» **DATA IN THIS EXERCISE**:
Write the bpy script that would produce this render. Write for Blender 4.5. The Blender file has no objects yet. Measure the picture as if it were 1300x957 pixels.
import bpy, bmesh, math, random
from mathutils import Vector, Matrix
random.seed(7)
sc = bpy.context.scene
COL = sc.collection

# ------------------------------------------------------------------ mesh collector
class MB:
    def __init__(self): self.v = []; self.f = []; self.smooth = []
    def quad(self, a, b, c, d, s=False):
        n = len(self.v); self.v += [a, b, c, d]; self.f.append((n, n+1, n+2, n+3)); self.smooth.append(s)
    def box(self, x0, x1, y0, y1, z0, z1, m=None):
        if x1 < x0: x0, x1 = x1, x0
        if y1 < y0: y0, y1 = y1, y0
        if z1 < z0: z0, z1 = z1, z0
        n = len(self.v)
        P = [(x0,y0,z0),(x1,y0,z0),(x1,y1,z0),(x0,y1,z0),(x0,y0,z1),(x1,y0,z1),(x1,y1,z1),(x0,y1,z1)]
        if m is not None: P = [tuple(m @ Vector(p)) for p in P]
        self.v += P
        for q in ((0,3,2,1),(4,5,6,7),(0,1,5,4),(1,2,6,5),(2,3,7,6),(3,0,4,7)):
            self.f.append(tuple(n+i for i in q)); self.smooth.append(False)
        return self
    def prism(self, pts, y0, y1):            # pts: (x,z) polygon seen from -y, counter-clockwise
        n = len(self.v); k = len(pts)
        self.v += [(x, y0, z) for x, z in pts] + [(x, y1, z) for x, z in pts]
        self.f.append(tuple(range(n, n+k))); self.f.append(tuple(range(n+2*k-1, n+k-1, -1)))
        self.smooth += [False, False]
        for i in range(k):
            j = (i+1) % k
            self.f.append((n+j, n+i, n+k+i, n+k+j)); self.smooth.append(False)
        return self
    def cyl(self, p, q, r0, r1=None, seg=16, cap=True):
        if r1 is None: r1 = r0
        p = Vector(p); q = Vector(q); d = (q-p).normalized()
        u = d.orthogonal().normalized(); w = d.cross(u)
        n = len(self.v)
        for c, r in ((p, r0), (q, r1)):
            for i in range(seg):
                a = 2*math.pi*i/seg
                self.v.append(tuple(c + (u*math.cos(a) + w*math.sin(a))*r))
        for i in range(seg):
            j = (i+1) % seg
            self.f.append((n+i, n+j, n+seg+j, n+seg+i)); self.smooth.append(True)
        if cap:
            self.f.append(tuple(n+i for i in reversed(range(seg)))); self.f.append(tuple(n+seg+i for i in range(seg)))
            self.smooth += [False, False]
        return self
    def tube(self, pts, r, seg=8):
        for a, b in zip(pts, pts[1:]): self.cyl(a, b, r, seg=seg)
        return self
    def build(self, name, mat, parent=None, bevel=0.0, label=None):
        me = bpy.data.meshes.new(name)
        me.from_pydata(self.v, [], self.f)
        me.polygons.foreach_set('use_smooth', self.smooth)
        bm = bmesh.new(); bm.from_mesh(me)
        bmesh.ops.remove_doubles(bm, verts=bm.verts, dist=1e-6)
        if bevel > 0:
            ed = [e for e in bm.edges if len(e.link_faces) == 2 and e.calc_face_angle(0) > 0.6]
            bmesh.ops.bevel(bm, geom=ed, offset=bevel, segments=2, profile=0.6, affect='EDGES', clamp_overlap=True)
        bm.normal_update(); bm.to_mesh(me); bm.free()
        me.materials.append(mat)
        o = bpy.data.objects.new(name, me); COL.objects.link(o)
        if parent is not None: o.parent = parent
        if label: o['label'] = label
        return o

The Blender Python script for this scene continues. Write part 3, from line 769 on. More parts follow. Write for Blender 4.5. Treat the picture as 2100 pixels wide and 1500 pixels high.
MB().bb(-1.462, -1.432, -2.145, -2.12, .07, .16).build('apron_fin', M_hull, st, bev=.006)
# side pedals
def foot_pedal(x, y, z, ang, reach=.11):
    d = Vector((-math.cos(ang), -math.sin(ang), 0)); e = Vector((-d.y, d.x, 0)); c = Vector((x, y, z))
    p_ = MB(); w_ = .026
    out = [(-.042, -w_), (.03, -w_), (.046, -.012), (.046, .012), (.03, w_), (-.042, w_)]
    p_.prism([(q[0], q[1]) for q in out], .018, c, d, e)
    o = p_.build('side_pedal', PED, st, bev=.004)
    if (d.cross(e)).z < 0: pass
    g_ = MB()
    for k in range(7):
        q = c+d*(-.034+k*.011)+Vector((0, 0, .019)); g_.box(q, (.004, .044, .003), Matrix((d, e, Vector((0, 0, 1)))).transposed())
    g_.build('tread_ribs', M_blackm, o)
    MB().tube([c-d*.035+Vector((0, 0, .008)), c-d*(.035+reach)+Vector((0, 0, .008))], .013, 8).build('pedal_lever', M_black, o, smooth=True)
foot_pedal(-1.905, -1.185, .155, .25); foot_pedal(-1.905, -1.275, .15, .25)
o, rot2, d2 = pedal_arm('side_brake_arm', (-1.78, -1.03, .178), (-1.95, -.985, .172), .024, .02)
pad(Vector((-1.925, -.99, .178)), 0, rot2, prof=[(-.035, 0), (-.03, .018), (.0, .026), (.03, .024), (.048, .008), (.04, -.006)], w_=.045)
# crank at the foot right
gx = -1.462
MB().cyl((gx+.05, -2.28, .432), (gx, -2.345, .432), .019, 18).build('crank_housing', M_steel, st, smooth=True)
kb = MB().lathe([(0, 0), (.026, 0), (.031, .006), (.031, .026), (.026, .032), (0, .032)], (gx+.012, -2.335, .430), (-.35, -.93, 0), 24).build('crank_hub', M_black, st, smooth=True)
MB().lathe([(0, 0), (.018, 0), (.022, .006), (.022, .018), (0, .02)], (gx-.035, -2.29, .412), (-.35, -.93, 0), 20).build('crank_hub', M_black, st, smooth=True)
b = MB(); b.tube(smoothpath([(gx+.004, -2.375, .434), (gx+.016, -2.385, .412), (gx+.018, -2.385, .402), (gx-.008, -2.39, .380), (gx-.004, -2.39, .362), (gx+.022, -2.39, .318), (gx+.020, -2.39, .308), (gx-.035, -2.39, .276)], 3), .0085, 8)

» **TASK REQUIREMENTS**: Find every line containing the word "objects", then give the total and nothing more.

» **EXERCISE OUTPUT**: 2